I guess it does sound like I’m making a heavy-handed assertion, one that goes back to Socrates and follows a moral tradition, because it certainly appears that I’m saying that we can only read Ashbery through the lens of a harmonious, or potentially harmonious, society. But isn’t that what we’re all saying? Except that some defer the issue to a greater extent than others? Those who say ‘art must be free’ do not say this because they think it’s a bad idea; they think it’s a good idea—and ‘good idea’ means here what’s ‘good’ for society. Even the person who says there should be no society is making an assertion based on the worth of a society. So all opinions on the value of anything, really, are backed up by the implicit understanding we’re talking about ‘the good’ in the Socratic, ’Plato’s Republic,’ sense. Those who would make a fetish of art would deny this bit of common sense: society or ‘the good’ have nothing to do with it, and will never have anything to do with it, they say. The New Critics will claim it only matters if the poem ‘works’ as a poem, and the Ashbery school will essentially say it only matters if it ‘doesn’t work’ as a poem, which is the logical next step, but the phrase ”as a poem” can’t possibly have any meaning separate from society, since “as a poem” is a term that implies distinction between ‘poem’ and other things, and, in addition, the “as a” part of the phrase implies the person who intellectualizes that distinction, and once you posit an intellectual person, society quickly follows.
Do you think poetry can be a window into scientific experiments, so in that way it is free of what you are talking about?

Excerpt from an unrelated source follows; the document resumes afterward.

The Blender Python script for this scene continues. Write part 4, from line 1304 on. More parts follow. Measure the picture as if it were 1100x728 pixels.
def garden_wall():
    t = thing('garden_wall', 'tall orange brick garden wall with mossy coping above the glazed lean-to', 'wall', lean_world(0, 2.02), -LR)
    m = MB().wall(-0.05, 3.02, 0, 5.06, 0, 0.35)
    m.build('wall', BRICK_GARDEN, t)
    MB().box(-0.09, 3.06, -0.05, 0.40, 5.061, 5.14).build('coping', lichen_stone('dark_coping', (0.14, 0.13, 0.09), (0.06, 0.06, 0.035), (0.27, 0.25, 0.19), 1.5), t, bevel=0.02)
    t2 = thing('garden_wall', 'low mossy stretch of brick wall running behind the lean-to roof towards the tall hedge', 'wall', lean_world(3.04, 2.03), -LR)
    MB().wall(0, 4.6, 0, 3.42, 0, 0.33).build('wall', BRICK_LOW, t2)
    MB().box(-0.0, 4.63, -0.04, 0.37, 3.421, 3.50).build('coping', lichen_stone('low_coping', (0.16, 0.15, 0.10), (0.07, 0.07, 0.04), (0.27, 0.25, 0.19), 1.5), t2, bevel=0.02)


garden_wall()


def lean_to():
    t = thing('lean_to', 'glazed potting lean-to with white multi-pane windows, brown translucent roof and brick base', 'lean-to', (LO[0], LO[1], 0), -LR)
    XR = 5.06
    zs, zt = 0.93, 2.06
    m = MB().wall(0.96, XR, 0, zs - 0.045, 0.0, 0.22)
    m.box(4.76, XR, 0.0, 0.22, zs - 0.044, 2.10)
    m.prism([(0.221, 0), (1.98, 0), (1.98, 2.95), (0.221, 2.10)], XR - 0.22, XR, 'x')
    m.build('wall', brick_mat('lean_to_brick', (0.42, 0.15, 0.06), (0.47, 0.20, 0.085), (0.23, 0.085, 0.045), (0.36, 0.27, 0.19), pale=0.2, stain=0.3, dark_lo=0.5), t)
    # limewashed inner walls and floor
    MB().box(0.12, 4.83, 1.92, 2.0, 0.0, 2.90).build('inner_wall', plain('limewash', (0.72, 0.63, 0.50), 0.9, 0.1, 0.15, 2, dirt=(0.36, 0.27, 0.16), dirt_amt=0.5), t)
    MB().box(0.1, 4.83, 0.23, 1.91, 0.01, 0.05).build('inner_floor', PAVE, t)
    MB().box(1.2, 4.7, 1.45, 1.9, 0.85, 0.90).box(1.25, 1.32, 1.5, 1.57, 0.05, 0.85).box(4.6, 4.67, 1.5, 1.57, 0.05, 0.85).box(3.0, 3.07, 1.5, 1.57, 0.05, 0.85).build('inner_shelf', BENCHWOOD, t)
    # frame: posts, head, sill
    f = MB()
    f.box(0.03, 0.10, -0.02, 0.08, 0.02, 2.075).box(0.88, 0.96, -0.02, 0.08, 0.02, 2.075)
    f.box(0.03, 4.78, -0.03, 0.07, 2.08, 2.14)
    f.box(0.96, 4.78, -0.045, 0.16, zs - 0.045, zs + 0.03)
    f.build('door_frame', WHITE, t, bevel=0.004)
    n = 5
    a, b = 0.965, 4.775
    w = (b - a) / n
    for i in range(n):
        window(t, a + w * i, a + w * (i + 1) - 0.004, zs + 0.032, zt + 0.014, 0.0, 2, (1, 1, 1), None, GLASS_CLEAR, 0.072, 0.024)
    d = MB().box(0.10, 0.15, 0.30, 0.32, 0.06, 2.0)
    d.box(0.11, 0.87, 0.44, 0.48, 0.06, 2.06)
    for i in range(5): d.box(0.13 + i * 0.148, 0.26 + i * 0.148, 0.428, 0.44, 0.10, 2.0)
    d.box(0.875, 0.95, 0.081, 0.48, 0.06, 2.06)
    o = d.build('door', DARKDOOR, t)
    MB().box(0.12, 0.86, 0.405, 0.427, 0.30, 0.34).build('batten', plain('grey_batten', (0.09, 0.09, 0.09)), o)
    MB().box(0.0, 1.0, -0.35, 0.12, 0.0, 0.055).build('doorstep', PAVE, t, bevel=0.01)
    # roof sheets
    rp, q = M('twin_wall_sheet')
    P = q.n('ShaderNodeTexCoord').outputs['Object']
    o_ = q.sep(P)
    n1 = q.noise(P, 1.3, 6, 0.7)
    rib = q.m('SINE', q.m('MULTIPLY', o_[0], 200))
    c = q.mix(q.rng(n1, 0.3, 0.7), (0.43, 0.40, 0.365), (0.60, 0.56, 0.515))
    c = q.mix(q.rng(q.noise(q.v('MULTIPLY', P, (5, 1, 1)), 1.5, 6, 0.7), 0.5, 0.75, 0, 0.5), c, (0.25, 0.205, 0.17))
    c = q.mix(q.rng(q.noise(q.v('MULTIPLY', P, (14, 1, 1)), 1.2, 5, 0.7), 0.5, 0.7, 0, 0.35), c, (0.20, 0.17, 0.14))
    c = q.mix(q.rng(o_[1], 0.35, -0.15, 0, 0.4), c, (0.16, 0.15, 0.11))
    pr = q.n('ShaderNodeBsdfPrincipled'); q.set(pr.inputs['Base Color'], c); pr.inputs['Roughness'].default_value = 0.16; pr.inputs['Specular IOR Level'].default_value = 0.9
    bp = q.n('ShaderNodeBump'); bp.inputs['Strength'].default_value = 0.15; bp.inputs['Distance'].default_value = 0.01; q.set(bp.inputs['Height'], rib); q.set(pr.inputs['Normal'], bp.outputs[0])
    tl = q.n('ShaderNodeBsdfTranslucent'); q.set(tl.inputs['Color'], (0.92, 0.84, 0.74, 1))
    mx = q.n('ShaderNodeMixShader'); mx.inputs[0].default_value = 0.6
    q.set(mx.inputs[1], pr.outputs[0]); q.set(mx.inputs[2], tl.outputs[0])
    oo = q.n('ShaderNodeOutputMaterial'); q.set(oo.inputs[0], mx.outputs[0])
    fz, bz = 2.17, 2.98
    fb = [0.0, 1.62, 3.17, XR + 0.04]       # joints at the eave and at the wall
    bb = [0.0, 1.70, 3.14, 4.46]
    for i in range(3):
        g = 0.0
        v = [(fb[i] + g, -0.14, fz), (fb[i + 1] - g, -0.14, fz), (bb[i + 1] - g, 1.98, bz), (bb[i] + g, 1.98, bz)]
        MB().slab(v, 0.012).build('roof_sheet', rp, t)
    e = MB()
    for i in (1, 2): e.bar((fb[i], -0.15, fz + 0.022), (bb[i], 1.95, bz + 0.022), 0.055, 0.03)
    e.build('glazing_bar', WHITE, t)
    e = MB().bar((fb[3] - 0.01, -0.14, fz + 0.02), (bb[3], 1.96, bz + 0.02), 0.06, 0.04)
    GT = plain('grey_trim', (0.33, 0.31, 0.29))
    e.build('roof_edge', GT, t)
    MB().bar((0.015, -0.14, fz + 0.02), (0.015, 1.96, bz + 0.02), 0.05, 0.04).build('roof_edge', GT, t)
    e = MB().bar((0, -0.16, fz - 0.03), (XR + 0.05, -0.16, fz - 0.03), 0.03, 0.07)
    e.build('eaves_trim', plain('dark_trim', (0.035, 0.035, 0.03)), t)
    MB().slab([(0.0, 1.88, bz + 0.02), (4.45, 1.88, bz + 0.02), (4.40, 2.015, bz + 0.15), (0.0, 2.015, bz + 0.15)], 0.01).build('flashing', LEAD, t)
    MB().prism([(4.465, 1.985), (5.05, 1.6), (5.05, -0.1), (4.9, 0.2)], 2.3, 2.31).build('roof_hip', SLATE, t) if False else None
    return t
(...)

I can’t think of any poetry that can be classified that way. Is there an obscure poem somewhere, beloved of scientists, and no one else? I can’t think of such a poem, unless perhaps the essay ”Eureka,” which Poe called “a poem.” But this was not the bogus science of a Charles Olson. Poe can be forgiven for his misnomer, only because his science was real; it concerned the stars, the planets, the nebulae, gravity, light, and the miraculous physics of the heavens.